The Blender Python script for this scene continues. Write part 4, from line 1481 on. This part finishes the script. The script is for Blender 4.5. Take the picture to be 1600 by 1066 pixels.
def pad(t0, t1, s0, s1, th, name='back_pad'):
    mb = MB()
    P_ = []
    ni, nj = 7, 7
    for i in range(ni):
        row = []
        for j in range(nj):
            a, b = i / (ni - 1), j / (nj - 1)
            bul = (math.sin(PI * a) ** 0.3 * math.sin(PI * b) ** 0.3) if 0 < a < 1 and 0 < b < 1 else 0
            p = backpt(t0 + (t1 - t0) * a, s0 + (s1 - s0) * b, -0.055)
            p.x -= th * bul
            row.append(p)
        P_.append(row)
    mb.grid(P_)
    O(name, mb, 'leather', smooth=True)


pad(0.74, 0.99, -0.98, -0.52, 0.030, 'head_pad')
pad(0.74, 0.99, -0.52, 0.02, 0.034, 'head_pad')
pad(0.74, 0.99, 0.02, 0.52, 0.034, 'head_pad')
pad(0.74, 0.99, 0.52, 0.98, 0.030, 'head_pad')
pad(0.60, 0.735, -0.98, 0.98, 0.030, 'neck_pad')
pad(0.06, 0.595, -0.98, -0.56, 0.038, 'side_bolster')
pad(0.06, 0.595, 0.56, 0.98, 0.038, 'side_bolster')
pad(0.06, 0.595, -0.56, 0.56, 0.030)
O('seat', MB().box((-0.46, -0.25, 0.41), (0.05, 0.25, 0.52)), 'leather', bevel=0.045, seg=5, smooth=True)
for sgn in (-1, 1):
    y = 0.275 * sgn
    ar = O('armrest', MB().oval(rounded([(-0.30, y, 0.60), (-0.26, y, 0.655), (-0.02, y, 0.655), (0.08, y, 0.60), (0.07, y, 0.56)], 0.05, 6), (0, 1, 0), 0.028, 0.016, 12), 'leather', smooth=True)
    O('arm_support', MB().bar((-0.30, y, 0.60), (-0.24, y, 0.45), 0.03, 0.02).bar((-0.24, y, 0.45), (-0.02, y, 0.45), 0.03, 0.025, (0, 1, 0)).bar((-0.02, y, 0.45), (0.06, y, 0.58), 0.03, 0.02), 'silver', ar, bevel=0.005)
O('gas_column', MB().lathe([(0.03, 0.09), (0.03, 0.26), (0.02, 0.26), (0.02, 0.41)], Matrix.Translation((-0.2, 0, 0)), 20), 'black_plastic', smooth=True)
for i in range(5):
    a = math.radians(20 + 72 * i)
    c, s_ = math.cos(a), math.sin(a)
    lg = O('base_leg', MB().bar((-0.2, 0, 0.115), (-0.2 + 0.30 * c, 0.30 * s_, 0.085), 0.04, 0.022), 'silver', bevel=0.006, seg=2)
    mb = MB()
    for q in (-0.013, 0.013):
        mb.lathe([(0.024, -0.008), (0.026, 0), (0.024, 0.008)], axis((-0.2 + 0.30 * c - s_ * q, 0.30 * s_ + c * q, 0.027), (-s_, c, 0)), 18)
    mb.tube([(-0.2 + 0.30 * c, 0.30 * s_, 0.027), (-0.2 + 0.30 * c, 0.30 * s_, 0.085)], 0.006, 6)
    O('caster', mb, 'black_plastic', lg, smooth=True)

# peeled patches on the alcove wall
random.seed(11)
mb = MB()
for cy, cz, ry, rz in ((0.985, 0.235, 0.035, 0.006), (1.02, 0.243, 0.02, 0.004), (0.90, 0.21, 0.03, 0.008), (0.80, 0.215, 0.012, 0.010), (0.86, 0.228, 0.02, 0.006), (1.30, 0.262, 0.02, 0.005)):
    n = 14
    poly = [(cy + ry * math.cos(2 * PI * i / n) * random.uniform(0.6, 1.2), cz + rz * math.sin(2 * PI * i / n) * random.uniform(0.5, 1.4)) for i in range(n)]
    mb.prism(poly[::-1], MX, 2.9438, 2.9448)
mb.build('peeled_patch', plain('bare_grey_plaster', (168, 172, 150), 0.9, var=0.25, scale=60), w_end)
========================================================================
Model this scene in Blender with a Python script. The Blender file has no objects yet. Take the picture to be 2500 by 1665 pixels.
========================================================================
**Work to be completed:** Of the lines above, retype only those from the line containing "The Blender Python" through the line containing "O(name, mb, 'leather', smooth=True)", including both, exactly.

**Output of the exercise:**
The Blender Python script for this scene continues. Write part 4, from line 1481 on. This part finishes the script. The script is for Blender 4.5. Take the picture to be 1600 by 1066 pixels.
def pad(t0, t1, s0, s1, th, name='back_pad'):
    mb = MB()
    P_ = []
    ni, nj = 7, 7
    for i in range(ni):
        row = []
        for j in range(nj):
            a, b = i / (ni - 1), j / (nj - 1)
            bul = (math.sin(PI * a) ** 0.3 * math.sin(PI * b) ** 0.3) if 0 < a < 1 and 0 < b < 1 else 0
            p = backpt(t0 + (t1 - t0) * a, s0 + (s1 - s0) * b, -0.055)
            p.x -= th * bul
            row.append(p)
        P_.append(row)
    mb.grid(P_)
    O(name, mb, 'leather', smooth=True)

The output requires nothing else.